Task goal: Pull out from the material below all lines with "scene".

Data:

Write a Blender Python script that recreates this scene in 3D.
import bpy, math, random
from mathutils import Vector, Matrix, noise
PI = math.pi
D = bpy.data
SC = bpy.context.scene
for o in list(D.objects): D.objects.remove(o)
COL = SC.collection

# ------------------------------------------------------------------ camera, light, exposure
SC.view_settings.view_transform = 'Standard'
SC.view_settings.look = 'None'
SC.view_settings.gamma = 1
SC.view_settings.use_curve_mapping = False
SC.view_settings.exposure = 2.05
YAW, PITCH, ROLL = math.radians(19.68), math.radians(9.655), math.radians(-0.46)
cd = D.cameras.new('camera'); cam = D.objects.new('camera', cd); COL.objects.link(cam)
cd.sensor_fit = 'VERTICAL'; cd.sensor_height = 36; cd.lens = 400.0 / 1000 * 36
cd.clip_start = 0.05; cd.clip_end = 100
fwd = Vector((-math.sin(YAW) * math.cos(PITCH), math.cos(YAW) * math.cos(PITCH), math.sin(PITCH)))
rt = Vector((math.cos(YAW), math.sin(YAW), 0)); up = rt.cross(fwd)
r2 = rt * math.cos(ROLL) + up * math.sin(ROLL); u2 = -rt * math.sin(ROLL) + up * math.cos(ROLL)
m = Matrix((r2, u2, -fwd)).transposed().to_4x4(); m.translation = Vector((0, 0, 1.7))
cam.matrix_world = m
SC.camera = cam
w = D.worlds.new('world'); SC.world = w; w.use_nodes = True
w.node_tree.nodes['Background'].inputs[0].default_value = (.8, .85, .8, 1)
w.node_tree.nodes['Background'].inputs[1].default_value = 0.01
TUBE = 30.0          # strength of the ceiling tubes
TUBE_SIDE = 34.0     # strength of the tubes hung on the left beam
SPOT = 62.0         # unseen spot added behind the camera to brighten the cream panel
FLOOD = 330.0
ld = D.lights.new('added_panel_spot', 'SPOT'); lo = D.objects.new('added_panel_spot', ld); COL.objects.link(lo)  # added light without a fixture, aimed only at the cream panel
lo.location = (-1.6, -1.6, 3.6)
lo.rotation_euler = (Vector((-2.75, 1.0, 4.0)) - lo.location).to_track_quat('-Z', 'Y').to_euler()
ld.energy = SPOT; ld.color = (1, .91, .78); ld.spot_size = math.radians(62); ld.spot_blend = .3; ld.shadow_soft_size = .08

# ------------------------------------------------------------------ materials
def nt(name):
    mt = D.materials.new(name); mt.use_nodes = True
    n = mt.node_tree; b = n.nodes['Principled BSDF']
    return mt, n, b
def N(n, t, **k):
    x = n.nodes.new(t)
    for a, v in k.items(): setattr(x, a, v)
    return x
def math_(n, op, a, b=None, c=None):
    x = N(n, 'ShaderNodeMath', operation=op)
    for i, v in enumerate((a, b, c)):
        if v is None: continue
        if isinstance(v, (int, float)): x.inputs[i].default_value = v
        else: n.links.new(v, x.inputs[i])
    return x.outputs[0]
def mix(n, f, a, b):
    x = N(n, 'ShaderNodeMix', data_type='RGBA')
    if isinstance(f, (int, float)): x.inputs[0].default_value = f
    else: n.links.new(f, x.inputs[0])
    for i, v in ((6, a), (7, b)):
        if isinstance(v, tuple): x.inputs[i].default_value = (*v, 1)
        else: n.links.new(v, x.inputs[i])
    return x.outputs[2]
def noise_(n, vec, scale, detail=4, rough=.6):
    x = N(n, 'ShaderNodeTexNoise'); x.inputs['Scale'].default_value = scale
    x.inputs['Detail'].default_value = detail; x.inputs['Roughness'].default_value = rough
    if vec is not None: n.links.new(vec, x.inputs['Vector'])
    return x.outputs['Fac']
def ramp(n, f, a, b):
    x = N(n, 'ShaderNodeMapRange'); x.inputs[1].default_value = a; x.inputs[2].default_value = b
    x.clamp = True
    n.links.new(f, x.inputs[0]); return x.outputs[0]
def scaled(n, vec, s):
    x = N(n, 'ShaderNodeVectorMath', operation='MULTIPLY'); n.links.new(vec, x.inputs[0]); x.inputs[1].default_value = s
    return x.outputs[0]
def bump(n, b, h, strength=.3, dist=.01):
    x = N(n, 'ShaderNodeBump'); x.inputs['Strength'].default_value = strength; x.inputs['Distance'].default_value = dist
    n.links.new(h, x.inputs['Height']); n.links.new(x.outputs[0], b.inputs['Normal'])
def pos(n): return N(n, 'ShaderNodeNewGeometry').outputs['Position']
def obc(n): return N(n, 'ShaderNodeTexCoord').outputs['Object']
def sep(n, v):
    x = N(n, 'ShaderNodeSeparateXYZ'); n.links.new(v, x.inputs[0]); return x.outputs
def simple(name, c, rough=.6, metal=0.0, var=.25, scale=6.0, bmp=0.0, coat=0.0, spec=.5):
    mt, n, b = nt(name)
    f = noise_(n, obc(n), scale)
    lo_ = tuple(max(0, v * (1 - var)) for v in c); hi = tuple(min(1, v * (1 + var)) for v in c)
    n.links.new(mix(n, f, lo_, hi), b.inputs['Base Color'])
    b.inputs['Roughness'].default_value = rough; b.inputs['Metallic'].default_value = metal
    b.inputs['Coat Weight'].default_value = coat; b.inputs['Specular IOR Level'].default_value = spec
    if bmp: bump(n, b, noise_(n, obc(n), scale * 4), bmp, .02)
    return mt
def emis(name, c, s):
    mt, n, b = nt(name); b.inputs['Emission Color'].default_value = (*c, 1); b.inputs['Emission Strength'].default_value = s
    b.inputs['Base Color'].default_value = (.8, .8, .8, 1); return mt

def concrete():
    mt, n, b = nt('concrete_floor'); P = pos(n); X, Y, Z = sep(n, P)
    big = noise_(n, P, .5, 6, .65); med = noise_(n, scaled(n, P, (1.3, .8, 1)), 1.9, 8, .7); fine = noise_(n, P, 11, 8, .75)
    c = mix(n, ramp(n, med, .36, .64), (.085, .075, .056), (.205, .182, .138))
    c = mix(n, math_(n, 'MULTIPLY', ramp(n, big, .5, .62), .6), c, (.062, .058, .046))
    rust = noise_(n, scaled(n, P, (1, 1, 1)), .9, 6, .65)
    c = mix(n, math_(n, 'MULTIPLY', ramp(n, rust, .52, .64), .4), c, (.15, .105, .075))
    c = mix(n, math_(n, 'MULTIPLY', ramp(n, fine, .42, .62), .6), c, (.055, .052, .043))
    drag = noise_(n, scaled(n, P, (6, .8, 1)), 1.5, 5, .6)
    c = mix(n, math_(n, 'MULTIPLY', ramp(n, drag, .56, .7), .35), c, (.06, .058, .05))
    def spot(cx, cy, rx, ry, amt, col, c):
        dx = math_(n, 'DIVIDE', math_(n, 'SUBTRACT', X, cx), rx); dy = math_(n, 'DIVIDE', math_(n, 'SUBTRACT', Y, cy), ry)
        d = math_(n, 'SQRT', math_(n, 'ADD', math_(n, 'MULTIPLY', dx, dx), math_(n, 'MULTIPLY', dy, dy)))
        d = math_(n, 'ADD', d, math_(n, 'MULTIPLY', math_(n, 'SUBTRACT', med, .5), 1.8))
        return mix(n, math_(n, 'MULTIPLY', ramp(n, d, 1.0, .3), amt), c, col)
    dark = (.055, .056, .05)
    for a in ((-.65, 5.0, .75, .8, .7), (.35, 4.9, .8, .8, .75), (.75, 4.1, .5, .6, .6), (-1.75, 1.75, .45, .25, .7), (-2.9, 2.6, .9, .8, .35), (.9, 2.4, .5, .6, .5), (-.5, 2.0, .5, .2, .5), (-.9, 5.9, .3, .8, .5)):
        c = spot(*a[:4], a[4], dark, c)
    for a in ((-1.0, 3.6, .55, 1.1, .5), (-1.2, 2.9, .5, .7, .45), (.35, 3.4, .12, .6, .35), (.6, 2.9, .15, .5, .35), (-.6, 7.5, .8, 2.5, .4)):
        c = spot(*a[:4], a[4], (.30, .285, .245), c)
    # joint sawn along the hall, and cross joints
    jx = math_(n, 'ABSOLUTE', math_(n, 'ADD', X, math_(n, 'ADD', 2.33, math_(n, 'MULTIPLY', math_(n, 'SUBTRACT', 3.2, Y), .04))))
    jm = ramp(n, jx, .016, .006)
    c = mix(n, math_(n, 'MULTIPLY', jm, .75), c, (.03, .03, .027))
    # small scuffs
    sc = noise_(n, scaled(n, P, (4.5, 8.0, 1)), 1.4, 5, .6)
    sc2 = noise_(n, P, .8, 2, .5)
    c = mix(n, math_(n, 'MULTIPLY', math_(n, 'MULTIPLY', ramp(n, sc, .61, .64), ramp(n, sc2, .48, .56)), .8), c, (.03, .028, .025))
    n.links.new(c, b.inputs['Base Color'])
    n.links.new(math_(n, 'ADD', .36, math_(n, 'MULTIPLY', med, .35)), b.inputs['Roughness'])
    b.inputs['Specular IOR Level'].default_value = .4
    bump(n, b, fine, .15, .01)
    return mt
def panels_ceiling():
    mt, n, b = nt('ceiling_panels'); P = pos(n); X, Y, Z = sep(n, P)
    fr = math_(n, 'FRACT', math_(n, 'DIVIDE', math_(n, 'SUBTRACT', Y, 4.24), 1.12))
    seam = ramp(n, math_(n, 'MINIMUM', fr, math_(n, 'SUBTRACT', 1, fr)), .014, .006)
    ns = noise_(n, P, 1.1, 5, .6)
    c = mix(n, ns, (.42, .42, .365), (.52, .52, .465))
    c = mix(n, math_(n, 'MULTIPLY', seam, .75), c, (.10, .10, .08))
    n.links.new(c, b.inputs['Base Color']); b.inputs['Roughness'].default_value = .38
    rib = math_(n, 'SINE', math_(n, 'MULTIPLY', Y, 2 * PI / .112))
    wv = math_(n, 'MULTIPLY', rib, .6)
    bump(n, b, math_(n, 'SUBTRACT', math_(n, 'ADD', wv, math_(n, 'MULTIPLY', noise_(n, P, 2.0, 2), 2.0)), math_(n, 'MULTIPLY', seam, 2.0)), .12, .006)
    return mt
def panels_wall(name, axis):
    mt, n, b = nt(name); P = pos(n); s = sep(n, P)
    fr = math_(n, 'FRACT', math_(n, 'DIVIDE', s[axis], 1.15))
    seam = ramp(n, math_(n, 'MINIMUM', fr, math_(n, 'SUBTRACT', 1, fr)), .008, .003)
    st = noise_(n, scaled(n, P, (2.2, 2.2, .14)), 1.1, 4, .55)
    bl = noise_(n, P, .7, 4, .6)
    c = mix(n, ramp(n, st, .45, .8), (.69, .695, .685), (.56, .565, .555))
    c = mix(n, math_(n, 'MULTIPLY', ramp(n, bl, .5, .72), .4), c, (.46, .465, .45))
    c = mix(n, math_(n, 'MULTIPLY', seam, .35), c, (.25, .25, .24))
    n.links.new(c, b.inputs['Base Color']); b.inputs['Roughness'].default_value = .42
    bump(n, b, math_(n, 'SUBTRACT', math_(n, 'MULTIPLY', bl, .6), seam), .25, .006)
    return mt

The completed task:
Write a Blender Python script that recreates this scene in 3D.
SC = bpy.context.scene